## SET EXERCISE
Reproduce the section of the listing that begins at the line containing "Continue the Blender Python script for this scene: part 3, from" and finishes at the line containing "return t, info". Include both end lines and nothing beyond them.

## GIVEN DATA
*****
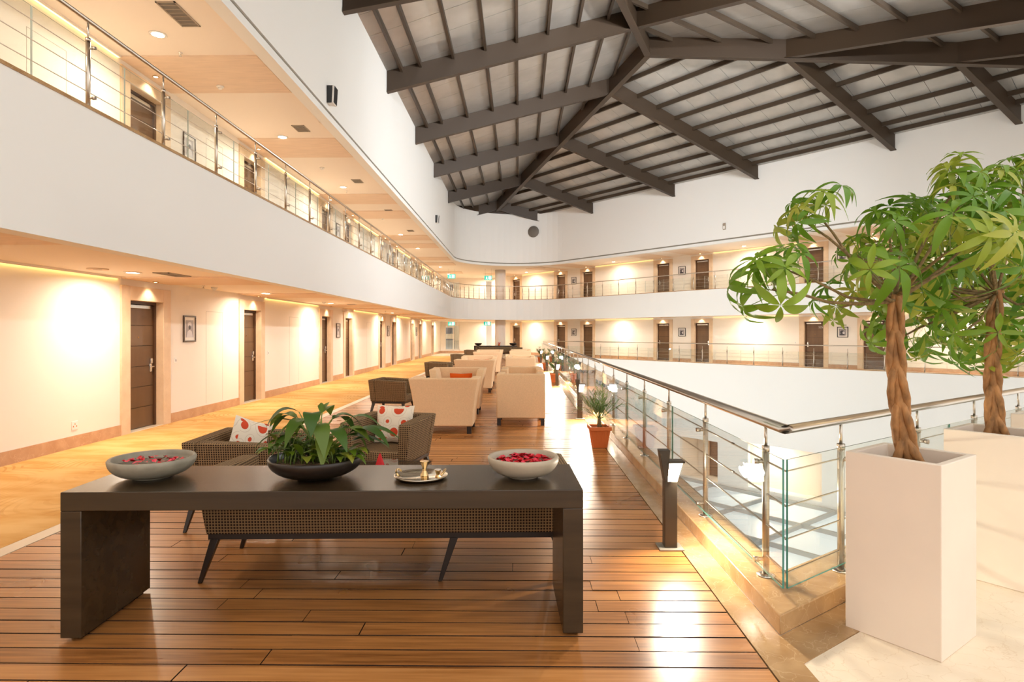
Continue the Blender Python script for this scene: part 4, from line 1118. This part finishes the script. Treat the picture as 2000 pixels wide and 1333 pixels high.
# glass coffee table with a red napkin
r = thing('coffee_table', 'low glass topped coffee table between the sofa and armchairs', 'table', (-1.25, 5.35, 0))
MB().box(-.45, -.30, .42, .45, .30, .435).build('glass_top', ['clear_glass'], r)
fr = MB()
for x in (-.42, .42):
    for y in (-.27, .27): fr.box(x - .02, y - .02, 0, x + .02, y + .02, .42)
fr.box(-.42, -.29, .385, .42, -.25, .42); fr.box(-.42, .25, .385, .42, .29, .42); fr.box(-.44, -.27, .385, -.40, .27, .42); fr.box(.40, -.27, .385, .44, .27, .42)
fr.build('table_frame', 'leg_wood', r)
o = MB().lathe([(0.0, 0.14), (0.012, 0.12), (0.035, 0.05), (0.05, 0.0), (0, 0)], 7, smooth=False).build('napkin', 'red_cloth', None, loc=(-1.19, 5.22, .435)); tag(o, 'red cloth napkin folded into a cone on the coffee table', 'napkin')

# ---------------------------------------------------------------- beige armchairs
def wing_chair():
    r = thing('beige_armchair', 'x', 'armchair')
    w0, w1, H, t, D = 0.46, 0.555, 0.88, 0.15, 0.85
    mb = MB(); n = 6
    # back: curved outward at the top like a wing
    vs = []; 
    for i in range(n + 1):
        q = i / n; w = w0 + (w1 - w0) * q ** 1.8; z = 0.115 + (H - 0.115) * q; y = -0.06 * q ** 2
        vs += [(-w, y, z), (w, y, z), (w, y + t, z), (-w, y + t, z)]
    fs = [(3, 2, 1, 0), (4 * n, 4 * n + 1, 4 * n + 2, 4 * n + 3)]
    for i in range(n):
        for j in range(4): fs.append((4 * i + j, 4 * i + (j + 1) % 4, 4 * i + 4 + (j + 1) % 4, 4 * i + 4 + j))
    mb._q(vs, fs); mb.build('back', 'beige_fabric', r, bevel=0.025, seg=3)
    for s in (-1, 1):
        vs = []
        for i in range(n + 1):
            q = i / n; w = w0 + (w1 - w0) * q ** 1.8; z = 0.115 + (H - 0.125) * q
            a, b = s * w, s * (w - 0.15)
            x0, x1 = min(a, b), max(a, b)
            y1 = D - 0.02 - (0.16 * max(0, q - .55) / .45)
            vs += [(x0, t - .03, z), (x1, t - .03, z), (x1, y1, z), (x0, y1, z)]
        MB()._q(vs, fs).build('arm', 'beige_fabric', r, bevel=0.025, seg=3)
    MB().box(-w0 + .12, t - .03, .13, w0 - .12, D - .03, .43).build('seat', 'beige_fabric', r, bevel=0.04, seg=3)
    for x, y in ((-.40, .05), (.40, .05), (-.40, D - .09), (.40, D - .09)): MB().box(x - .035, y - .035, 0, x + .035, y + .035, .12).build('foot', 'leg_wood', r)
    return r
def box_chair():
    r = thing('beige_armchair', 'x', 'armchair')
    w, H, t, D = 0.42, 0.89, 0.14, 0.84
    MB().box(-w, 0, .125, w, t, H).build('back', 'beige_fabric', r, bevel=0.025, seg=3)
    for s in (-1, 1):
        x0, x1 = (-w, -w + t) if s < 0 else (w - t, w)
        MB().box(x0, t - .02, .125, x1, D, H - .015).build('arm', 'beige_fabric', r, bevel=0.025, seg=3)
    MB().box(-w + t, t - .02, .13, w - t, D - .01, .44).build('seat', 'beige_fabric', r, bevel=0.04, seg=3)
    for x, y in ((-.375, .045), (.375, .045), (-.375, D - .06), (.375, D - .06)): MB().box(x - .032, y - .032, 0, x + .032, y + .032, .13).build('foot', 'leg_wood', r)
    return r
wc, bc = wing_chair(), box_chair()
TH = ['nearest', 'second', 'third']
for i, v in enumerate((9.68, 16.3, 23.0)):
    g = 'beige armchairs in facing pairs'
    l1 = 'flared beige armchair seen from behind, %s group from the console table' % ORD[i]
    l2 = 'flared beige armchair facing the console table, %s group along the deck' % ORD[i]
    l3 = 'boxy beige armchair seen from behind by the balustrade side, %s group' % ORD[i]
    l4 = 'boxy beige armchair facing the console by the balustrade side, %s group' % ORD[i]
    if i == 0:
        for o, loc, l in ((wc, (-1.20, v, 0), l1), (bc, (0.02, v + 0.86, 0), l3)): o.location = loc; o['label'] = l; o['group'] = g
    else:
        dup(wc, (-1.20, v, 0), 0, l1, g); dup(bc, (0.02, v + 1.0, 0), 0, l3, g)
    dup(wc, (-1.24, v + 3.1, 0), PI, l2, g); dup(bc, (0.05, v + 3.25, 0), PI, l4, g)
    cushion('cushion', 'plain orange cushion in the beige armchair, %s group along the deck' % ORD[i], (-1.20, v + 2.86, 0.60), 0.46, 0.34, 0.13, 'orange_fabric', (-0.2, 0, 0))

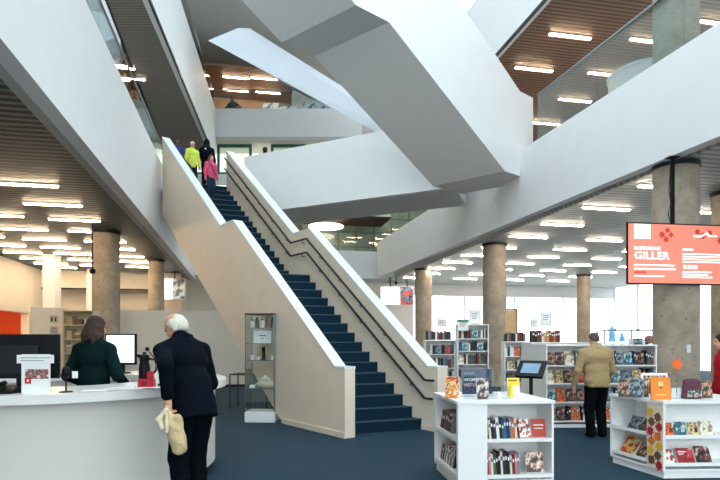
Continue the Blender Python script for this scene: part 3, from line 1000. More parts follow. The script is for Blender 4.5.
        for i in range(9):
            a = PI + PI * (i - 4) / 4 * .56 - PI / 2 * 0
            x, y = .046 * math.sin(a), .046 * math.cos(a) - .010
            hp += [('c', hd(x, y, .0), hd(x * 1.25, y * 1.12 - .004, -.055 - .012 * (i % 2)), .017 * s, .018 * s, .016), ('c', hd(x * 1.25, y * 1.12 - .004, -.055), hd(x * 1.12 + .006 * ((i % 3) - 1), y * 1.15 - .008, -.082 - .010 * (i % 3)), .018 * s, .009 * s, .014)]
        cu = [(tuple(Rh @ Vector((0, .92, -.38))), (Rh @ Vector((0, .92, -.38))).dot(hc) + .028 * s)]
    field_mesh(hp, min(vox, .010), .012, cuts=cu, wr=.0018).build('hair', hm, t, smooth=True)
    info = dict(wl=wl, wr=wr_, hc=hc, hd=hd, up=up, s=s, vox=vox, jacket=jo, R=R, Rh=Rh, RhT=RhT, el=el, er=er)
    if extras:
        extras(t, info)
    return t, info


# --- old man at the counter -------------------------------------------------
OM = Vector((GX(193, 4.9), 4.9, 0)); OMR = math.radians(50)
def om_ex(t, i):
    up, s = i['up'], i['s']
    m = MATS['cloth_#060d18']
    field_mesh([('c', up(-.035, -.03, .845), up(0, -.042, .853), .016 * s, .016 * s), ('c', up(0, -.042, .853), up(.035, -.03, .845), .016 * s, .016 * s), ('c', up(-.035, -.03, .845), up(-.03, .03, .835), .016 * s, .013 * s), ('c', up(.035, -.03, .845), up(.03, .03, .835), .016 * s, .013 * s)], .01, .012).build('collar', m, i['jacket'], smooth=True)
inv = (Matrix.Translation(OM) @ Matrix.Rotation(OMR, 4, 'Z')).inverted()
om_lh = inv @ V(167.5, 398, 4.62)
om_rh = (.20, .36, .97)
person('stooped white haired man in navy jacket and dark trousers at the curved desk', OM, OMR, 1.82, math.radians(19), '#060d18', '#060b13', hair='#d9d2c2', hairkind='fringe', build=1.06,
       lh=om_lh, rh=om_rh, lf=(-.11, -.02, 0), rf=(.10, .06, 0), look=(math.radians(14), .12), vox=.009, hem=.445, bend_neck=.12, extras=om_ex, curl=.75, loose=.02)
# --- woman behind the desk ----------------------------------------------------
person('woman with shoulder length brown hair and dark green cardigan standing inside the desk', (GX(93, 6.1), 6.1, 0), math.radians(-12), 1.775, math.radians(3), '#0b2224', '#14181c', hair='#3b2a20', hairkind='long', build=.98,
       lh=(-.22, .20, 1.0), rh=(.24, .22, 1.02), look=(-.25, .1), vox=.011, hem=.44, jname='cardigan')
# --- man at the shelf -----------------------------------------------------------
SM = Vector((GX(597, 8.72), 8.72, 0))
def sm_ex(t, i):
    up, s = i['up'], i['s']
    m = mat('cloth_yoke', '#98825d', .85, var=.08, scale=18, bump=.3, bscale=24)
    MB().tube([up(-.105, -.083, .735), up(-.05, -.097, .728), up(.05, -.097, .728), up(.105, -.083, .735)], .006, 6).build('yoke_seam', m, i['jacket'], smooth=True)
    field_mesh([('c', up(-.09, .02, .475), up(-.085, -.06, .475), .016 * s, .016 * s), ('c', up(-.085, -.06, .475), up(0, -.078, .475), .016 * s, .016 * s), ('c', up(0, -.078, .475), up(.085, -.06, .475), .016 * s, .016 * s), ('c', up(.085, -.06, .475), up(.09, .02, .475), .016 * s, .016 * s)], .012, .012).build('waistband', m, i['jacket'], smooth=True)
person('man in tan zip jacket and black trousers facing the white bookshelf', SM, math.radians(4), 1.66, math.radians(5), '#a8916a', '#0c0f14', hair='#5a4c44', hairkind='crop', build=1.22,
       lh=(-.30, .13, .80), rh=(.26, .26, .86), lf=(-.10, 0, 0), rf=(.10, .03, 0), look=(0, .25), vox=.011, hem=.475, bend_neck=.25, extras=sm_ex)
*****
## SOLUTION FOR THIS TASK
Continue the Blender Python script for this scene: part 3, from line 1000. More parts follow. The script is for Blender 4.5.
        for i in range(9):
            a = PI + PI * (i - 4) / 4 * .56 - PI / 2 * 0
            x, y = .046 * math.sin(a), .046 * math.cos(a) - .010
            hp += [('c', hd(x, y, .0), hd(x * 1.25, y * 1.12 - .004, -.055 - .012 * (i % 2)), .017 * s, .018 * s, .016), ('c', hd(x * 1.25, y * 1.12 - .004, -.055), hd(x * 1.12 + .006 * ((i % 3) - 1), y * 1.15 - .008, -.082 - .010 * (i % 3)), .018 * s, .009 * s, .014)]
        cu = [(tuple(Rh @ Vector((0, .92, -.38))), (Rh @ Vector((0, .92, -.38))).dot(hc) + .028 * s)]
    field_mesh(hp, min(vox, .010), .012, cuts=cu, wr=.0018).build('hair', hm, t, smooth=True)
    info = dict(wl=wl, wr=wr_, hc=hc, hd=hd, up=up, s=s, vox=vox, jacket=jo, R=R, Rh=Rh, RhT=RhT, el=el, er=er)
    if extras:
        extras(t, info)
    return t, info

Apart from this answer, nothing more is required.